Surfactants act at liquid-liquid interfaces, but also at solid-liquid interfaces, where they may adsorb to the suspended solids in the water column (Rosen, 1989).  Alternatively, they may precipitate under certain conditions (Stellner and Scamehorn, 1989; Jafvert and Heath, 1991). Both sorption onto a surface and precipitation will reduce surfactant availability. Temperature reduction can reduce surfactant effectiveness, critically so below the Krafft point (West and Harwell, 1992).  Surfactants can partition into the crude oil and its derivatives if their solubility is high enough.  They can also separate chromatographically.  A study by Canevari and Fiocco (1990) found that the concentration of vanadium and nickel present in the porphyrins are a key component in the emulsification of a crude oil-sea water-surfactant mixture.

Finally, surfactants must be acceptable environmentally. Clearly, surfactant selection is a multifaceted issue (Vigon and Rubin, 1989), although guidelines for proper selection are readily available (Rosen, 1989; West and Harwell, 1992).

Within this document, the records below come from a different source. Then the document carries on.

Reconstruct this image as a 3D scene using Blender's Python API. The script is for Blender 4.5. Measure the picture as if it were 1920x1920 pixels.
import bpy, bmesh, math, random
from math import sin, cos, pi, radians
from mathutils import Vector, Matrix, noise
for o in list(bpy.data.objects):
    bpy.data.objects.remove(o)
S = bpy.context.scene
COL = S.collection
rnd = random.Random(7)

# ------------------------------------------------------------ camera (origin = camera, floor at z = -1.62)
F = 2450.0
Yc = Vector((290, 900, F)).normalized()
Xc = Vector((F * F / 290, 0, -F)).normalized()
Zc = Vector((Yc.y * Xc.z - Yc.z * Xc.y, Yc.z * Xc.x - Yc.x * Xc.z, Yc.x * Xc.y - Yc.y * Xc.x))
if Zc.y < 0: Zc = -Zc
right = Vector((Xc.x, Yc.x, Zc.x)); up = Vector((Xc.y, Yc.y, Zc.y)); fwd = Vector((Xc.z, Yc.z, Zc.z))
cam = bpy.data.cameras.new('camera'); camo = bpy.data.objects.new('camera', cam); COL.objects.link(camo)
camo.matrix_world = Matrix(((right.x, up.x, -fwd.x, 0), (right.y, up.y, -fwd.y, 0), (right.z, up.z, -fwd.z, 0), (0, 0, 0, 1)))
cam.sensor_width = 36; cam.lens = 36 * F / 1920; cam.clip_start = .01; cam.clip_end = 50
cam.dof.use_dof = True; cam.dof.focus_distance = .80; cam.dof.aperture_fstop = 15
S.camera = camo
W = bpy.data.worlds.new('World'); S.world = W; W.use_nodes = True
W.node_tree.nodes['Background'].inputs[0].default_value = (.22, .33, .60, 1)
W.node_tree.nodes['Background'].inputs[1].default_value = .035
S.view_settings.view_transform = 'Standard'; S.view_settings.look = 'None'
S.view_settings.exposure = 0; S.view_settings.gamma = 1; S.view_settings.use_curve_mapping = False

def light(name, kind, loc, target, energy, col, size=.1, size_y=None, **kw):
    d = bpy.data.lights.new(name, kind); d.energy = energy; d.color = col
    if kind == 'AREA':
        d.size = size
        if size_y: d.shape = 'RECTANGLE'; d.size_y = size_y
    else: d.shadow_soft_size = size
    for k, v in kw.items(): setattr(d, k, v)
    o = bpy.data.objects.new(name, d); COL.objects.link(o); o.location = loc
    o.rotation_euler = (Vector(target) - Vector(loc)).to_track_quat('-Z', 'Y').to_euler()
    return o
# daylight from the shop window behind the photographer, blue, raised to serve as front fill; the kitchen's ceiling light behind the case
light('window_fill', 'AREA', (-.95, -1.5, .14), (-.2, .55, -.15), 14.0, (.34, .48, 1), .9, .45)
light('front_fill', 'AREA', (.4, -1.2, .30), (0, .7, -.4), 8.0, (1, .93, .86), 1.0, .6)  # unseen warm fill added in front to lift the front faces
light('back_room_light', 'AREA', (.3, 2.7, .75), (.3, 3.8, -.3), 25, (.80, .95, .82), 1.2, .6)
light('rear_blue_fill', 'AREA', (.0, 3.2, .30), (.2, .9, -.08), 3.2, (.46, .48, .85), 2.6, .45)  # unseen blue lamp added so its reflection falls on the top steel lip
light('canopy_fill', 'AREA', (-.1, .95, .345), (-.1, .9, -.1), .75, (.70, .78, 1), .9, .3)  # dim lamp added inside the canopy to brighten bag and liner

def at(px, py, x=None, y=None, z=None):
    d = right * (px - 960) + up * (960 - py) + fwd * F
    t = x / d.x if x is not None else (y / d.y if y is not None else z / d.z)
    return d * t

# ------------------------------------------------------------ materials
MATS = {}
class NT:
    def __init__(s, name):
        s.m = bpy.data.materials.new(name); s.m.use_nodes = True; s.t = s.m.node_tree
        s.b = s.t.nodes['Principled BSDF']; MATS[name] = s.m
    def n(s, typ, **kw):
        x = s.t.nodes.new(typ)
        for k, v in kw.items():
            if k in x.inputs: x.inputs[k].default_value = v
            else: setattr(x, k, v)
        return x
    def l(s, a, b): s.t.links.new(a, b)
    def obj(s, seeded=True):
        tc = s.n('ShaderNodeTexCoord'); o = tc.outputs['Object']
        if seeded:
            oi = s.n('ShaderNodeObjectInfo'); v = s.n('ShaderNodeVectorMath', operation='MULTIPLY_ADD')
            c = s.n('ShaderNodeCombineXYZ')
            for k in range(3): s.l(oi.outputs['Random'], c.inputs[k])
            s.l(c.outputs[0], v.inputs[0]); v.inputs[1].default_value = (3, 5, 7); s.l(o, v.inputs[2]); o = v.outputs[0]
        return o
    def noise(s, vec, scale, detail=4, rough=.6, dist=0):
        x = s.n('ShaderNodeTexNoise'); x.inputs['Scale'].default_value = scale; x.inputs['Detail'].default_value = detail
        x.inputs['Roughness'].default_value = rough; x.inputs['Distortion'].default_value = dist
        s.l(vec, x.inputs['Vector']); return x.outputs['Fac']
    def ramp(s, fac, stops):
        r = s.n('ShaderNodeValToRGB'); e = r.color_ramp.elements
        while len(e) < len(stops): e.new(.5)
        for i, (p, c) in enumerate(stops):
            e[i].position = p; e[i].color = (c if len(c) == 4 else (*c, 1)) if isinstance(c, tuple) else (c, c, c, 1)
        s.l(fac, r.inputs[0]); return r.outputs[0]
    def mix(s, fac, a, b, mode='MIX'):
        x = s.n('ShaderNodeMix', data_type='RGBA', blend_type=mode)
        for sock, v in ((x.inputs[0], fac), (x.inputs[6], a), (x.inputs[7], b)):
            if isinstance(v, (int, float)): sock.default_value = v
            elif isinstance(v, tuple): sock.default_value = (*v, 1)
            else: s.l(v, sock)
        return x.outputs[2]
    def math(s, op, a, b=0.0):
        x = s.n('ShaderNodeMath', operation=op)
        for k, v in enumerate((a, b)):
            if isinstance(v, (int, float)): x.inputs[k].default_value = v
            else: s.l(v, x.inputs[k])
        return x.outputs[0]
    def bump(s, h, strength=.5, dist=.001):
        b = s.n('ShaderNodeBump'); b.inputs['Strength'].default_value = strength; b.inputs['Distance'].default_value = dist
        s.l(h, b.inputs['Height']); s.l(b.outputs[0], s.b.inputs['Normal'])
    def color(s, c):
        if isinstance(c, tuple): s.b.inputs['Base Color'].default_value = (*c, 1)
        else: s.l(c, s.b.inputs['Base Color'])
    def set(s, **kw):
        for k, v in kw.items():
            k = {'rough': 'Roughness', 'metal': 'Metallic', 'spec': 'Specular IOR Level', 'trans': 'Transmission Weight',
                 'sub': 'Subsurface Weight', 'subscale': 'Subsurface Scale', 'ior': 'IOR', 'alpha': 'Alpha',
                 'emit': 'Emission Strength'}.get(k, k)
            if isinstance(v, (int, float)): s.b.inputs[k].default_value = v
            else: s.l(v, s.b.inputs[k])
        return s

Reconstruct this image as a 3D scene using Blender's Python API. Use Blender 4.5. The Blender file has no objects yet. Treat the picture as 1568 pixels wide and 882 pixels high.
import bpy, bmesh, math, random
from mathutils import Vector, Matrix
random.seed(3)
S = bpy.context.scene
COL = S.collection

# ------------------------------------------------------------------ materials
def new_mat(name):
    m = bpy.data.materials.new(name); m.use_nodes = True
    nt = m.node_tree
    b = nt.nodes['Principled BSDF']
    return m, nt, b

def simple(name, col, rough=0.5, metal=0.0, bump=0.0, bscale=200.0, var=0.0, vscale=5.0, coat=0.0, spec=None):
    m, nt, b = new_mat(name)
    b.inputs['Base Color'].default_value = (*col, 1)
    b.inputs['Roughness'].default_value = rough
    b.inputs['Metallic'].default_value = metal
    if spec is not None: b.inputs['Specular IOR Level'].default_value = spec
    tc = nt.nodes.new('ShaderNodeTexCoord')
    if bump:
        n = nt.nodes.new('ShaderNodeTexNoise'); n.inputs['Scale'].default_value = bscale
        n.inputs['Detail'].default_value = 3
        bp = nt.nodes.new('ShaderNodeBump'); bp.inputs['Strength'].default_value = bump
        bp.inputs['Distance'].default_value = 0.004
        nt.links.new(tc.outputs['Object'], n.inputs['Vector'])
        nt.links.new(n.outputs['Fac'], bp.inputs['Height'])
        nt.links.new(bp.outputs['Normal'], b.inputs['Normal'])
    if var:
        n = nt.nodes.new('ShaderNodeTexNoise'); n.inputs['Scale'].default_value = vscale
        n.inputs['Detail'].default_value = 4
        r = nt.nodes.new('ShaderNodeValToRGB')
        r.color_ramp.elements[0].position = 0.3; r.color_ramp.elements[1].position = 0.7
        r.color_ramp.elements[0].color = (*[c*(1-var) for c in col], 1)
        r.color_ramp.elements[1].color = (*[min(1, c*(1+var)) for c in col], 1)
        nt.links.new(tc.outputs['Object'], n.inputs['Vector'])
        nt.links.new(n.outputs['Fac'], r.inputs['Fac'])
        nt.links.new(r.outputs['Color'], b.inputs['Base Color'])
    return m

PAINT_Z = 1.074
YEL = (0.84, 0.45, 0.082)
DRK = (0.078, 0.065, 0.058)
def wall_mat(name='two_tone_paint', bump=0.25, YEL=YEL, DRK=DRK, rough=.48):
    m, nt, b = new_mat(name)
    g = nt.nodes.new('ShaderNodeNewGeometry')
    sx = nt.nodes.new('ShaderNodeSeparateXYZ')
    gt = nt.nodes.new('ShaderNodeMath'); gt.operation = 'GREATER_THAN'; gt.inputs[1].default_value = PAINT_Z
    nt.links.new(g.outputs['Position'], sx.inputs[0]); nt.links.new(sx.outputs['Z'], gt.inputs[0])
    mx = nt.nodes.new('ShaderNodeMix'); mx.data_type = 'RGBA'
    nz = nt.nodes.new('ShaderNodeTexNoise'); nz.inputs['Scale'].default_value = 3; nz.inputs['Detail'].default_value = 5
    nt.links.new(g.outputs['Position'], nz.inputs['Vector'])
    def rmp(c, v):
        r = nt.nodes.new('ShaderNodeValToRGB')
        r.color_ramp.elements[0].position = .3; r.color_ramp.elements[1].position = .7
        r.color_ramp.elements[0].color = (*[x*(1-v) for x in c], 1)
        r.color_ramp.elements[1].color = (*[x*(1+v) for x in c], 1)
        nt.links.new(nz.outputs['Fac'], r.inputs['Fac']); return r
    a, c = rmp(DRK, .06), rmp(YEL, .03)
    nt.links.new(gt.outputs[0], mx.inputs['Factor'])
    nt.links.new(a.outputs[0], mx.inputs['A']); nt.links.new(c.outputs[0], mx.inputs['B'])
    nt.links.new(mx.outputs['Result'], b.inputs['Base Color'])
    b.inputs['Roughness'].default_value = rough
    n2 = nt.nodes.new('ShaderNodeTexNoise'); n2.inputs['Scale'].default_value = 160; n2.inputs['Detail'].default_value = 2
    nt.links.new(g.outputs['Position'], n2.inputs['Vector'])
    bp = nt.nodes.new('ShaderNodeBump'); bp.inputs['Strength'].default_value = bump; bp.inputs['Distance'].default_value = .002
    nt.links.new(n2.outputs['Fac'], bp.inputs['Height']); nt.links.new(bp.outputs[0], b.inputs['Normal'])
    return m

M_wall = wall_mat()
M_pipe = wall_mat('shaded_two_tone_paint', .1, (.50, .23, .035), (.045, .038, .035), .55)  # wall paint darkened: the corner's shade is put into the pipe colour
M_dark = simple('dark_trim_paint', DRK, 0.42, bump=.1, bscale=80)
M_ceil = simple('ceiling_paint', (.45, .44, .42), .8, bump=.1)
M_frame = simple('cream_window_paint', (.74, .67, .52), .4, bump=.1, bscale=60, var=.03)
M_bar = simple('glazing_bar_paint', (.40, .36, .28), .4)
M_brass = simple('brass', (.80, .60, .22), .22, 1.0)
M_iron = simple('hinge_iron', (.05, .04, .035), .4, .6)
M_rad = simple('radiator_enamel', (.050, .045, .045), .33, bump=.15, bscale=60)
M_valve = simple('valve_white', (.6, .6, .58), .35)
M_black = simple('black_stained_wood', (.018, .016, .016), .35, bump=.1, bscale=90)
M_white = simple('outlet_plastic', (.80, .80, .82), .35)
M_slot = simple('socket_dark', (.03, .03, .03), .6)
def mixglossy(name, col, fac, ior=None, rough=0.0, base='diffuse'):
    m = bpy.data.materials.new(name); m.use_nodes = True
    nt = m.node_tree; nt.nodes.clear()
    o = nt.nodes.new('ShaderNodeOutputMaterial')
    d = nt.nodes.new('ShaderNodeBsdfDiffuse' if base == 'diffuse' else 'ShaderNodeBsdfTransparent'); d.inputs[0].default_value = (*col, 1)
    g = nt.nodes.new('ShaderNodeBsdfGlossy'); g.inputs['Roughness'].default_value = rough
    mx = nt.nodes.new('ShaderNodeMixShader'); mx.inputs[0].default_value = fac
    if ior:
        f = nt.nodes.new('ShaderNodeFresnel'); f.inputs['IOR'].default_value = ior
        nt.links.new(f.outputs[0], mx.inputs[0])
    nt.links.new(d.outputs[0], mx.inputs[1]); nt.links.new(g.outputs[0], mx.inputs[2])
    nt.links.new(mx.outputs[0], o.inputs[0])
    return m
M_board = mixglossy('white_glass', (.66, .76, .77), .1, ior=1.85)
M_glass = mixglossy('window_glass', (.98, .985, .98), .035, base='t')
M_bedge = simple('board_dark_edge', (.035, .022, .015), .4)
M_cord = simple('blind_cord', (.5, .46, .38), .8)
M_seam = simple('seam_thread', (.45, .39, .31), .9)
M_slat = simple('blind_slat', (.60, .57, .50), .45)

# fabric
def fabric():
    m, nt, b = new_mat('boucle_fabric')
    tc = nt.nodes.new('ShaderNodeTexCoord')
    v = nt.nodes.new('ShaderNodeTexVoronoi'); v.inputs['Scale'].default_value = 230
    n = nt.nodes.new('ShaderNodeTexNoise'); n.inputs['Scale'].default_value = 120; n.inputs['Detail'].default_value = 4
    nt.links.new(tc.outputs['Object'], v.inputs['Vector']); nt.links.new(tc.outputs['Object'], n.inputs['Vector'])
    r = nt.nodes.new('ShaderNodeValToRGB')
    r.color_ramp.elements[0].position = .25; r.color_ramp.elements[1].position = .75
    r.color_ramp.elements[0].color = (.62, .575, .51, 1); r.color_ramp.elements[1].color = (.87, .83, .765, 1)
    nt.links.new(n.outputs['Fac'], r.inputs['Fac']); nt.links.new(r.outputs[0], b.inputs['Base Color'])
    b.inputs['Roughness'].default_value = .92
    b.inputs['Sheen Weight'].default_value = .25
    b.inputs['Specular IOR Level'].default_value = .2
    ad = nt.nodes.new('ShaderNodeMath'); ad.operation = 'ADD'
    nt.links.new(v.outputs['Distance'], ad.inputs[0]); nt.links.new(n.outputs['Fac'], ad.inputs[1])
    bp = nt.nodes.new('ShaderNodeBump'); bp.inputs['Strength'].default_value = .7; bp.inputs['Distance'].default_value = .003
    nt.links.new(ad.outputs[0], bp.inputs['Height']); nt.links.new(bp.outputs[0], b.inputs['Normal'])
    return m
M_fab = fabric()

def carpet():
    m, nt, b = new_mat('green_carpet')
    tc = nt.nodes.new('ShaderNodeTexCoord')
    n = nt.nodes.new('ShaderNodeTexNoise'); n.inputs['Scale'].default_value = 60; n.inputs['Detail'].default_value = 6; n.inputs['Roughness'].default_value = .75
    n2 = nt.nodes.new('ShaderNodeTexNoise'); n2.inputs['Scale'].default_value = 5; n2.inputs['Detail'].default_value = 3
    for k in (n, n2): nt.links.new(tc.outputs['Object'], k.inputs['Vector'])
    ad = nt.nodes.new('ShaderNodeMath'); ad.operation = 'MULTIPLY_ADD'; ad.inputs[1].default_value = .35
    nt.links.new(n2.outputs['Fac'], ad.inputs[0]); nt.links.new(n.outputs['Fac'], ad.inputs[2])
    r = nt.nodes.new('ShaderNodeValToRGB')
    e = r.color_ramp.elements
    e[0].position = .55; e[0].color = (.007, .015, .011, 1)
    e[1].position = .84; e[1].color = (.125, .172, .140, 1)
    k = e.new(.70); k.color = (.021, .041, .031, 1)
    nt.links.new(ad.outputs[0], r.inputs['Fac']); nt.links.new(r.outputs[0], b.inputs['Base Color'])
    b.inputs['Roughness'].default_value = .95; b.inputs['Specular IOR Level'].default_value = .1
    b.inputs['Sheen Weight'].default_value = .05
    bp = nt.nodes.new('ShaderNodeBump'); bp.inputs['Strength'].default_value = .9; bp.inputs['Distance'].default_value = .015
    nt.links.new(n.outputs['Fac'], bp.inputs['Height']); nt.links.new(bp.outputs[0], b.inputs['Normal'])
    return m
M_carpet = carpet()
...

This study is directed towards characterizing the physical and chemical properties of the surfactant in terms of its surfactant capabilities and flocculent behavior in marine, brackish, and freshwater systems. Tests will be performed to gather information on the surface tension (ST) and the interfacial tension (IFT) of fluid mixtures. The test will evaluate SDS and the commercial products delivery systems called Corexit EC9500A, Corexit EC9527A, and Corexit EC9580A.

Crude oil will be tested in contact with SDS and its different delivery systems. These tests will be conducted under different controlled environments that represent the real world conditions. Such as, various salinities, pH’s, surfactant concentrations, delivery systems. Crude oil will be characterized  using a specific polycyclic aromatic hydrocarbon (PAH) known to occur in crude oil. The Committee on Oil in Sea (2010) documents hydrocarbon components in seawater released in the Gulf of Mexico. A representative PAH will be selected from this list. In addition, degraded crude oil and tar balls will be investigated for surfactant effectiveness.

This research was made possible by a grant from BP/The Gulf of Mexico Research Initiative.